Prices of the Australian wines are forecast to be even lower during the next five years from existing low levels, reports ACN Newswire, Australia.

Although there is a rising sense of cautious optimism in the industry for the first time in three years of glut, there's been a reminder from the Federal Government's prestigious commodity forecaster, ABARE (The Australian Bureau of Agricultural and Resource Economics) that the wine industry needs to cut costs further and become more efficient if it wants to hold its world market position over the next five years.

A recent edition of The Economist magazine had a feature on the Chilean and Argentinean wine industries and their differing approaches to the same segments Australia operates in. They are both planning more investment and production in the same price segments in the huge UK and US markets where Australia is present. This is going to put more pressure on the pricing of Australian wines.

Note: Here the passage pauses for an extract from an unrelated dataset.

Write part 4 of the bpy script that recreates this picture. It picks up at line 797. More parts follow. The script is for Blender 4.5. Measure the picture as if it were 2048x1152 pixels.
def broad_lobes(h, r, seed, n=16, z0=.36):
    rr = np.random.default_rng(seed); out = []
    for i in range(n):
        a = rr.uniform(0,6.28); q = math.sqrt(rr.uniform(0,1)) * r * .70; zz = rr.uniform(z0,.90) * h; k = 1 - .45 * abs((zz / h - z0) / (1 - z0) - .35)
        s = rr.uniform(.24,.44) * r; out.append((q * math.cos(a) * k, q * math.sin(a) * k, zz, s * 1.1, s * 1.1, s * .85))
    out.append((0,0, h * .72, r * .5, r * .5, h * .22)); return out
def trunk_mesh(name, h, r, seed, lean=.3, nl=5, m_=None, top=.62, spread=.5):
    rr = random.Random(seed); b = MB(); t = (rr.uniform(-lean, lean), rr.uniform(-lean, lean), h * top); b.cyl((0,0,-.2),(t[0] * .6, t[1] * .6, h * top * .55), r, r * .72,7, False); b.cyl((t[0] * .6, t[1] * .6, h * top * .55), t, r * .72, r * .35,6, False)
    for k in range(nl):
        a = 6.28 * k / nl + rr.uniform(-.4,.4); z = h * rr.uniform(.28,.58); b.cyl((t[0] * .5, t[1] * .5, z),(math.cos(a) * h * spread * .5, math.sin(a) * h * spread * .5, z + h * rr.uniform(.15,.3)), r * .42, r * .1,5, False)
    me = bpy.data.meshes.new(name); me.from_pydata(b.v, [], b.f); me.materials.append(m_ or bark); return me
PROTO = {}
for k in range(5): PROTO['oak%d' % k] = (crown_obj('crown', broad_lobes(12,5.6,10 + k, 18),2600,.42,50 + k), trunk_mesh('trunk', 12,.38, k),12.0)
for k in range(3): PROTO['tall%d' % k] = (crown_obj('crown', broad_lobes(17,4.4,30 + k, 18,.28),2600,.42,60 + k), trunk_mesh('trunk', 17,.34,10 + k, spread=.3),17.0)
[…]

Wine industry has been beset with problems across a broad front, with huge wine and grape surpluses, unfavourable exchange rates, big retailers squeezing producers, increased production costs and overseas competition and large debts.

Glut of grapes and wine in may regions including North and South America hasn't helped the matter either. The UK is the biggest market for Australian wine and the US is the second biggest, still growing fairly quickly. The UK glut has hit the Hardy brands of Nottage Hill and Banrock Station while US buyers have trimmed purchases.

Driving the UK glut is the expansion in retailer private label wines purchased in Australia from struggling local wine producers (or grape growers and turned into cheap cleanskins to be re-labelled in the UK ). Tesco , Britain 's biggest retailer has been a leading power in the expansion of this sector.

Quite often the wines bought are so similar to the popular brands from Hardy, Orlando (Jacob's Creek), Southcorp/Fosters, that it is almost impossible to tell the difference except for the much lower price point.

Meanwhile, prices of wine industry shares have been falling. The losses have not been confined only to the smaller companies, whose share prices are still down by anywhere from 60 per cent and 95 per cent. Even big-leaguer McGuigan Simeon lost 70%, plunging into losses.